WORK TO BE COMPLETED:
Using the listing below, give again exactly the lines from the line with "were 1659x2212 pixels." to the line with "COL = scene.collection", inclusive, without the pictures.

SOURCE RECORDS:
+ + + +

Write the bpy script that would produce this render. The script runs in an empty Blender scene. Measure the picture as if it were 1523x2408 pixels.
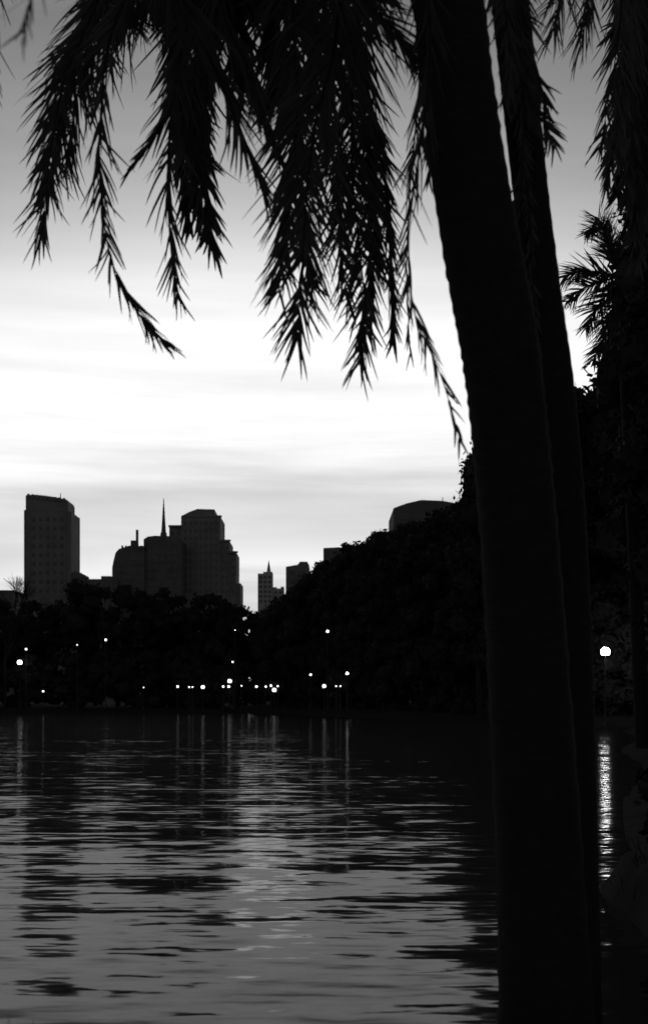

+ + + +

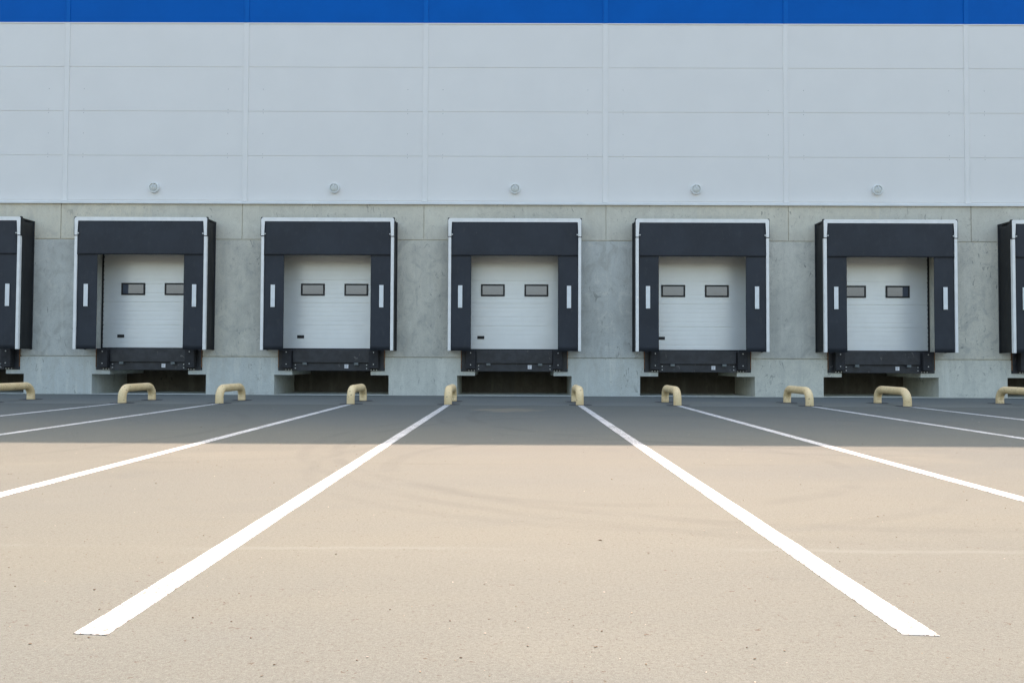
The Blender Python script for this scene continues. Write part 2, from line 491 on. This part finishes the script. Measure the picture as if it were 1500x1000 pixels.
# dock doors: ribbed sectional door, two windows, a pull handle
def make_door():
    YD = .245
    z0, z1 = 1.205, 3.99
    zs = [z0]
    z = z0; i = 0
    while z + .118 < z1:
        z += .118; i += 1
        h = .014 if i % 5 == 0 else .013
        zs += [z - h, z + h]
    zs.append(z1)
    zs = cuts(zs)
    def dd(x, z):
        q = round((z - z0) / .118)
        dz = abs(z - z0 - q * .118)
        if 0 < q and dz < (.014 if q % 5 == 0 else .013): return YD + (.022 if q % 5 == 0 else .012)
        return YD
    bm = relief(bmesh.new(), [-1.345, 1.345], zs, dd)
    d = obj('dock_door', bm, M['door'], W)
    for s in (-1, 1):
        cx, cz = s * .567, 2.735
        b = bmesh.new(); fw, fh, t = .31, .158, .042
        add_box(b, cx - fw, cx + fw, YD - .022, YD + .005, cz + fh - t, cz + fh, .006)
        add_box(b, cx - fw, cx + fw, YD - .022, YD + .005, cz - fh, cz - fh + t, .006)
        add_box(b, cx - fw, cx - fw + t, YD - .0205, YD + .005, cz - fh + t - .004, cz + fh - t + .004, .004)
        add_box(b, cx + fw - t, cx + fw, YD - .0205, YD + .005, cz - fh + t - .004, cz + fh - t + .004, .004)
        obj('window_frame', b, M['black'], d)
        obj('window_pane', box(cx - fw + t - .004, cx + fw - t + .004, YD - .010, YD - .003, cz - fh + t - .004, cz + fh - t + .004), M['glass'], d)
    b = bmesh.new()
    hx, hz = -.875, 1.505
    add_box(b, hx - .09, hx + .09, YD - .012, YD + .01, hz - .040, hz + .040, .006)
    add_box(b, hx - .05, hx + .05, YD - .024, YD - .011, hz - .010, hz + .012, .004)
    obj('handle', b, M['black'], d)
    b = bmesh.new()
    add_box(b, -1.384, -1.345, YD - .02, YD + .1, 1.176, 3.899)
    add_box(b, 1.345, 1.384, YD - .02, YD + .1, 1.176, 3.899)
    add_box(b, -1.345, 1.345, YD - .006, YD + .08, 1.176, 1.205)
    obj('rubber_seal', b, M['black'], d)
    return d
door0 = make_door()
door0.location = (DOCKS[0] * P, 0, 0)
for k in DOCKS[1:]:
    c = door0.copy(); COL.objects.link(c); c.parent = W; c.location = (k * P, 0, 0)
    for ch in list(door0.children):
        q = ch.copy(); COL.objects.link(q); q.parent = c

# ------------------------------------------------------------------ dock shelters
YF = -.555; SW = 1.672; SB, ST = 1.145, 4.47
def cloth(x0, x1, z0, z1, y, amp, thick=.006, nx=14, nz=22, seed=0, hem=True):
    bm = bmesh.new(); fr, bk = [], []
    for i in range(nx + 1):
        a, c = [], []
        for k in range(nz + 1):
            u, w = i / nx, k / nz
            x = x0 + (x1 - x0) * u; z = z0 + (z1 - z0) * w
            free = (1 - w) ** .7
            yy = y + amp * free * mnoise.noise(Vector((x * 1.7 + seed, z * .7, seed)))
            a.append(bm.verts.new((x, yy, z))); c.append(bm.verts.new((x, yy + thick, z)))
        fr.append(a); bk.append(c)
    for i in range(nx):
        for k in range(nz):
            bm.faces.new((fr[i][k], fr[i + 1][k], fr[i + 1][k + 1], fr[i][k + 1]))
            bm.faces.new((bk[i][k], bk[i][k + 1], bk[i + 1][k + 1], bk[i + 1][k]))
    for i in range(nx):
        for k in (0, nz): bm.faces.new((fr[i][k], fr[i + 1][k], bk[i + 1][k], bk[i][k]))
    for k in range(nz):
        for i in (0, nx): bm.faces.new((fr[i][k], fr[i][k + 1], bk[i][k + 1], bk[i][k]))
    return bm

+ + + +

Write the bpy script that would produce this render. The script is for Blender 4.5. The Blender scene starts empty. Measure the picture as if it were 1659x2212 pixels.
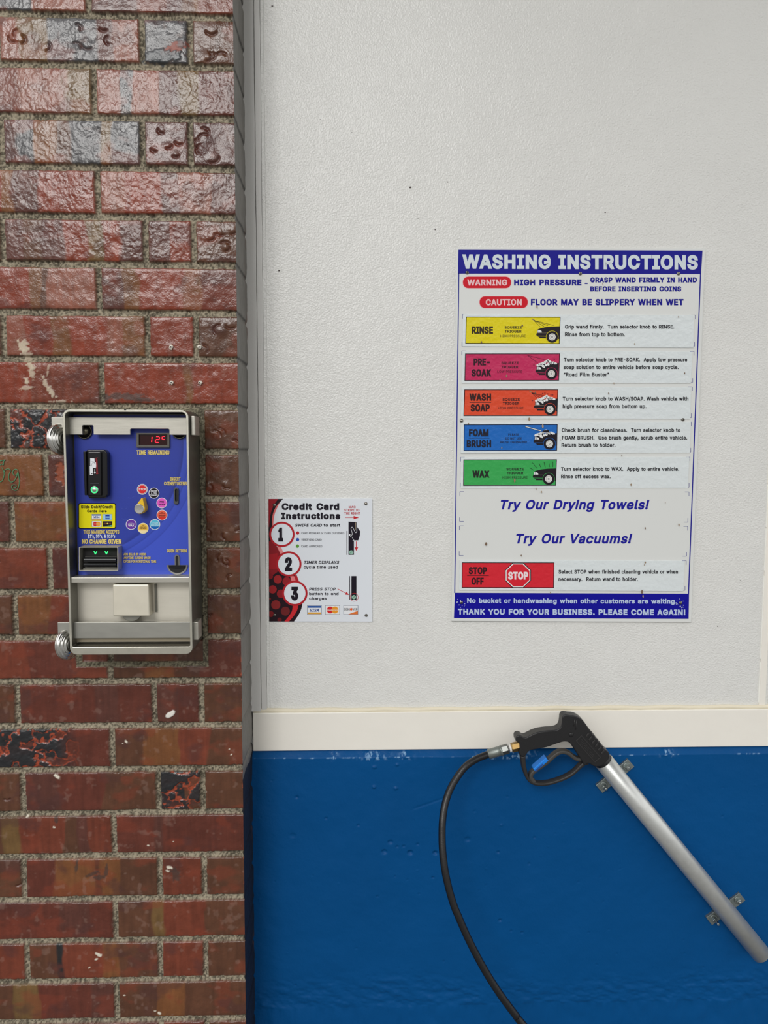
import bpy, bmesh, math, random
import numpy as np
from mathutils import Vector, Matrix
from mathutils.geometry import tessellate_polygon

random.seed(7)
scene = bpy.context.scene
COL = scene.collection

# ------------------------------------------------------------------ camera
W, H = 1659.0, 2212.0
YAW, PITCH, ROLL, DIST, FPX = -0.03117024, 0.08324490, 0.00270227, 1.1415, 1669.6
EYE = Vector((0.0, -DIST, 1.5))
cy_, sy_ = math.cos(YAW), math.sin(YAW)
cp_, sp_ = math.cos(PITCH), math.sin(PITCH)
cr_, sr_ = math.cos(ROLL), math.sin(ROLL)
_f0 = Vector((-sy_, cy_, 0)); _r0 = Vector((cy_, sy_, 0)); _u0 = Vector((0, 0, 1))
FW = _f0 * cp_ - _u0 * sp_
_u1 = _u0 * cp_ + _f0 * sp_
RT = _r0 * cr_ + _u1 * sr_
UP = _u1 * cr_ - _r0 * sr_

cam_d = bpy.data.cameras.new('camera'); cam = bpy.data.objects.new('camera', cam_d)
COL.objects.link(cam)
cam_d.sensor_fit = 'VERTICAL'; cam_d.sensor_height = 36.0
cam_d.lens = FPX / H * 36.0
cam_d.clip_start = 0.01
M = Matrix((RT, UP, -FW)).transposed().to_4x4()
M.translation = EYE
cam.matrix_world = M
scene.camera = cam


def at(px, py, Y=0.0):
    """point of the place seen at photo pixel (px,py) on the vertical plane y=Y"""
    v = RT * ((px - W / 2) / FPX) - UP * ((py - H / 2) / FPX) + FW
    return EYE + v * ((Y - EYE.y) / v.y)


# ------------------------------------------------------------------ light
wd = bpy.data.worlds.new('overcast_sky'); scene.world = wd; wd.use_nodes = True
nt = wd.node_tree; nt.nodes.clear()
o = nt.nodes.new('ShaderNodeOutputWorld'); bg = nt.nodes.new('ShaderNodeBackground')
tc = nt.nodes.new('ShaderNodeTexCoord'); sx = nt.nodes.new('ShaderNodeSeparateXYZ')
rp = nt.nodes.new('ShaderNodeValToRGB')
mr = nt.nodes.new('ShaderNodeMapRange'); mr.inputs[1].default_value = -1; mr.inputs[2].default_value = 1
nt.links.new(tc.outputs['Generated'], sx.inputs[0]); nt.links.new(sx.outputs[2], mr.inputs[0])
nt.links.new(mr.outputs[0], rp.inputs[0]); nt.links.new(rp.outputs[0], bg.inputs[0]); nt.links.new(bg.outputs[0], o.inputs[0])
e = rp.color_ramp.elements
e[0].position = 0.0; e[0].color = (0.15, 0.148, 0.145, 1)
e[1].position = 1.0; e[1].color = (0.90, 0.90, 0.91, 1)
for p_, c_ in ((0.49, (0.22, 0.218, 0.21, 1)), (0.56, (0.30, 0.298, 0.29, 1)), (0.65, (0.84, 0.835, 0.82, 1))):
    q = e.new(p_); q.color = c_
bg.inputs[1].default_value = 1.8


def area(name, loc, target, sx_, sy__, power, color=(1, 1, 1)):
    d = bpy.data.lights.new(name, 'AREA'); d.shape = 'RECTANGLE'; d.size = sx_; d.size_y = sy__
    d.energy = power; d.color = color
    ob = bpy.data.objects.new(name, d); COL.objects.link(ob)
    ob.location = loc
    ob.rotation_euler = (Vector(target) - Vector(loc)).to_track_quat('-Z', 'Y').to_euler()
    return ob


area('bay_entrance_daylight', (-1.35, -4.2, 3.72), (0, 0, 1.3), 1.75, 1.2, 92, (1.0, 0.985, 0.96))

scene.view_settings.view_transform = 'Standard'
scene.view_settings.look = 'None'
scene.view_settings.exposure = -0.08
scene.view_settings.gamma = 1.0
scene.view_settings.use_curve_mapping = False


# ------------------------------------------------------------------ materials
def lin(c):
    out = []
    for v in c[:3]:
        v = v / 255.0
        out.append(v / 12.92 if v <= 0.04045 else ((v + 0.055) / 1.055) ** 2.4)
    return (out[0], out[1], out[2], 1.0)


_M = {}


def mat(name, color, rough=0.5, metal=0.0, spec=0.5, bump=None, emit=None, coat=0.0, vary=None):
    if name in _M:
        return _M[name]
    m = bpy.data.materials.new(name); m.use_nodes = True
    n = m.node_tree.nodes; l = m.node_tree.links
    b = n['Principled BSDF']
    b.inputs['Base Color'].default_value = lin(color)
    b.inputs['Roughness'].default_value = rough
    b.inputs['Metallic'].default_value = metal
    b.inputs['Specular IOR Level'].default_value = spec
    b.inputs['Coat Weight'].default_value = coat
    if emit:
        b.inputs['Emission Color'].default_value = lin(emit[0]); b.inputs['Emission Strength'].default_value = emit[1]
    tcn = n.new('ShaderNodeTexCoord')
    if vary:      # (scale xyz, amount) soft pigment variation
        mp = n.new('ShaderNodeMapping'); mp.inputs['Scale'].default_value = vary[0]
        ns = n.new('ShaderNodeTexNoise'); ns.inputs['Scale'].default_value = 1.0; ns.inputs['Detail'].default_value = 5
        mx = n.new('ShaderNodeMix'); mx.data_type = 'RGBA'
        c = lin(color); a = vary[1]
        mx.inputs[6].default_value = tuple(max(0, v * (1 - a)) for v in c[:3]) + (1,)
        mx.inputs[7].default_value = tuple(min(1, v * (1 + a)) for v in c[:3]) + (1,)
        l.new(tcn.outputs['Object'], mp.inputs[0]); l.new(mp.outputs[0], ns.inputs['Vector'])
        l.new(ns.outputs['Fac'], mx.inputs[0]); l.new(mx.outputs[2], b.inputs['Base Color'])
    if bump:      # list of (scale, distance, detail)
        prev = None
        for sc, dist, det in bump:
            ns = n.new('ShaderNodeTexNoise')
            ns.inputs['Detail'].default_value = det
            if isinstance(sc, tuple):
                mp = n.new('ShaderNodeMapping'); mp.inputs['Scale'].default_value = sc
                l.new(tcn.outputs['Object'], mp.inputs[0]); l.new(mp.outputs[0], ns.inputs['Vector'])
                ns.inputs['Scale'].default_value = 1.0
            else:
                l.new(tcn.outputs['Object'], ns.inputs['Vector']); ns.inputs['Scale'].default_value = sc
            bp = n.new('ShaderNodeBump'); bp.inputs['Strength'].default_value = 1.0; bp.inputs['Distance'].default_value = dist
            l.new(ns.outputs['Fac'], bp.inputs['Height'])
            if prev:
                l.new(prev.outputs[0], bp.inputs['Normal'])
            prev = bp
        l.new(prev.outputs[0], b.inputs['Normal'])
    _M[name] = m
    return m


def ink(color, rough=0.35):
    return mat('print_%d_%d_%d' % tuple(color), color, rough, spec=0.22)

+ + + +

OUTPUT BELOW:
Write the bpy script that would produce this render. The script is for Blender 4.5. The Blender scene starts empty. Measure the picture as if it were 1659x2212 pixels.
import bpy, bmesh, math, random
import numpy as np
from mathutils import Vector, Matrix
from mathutils.geometry import tessellate_polygon

random.seed(7)
scene = bpy.context.scene
COL = scene.collection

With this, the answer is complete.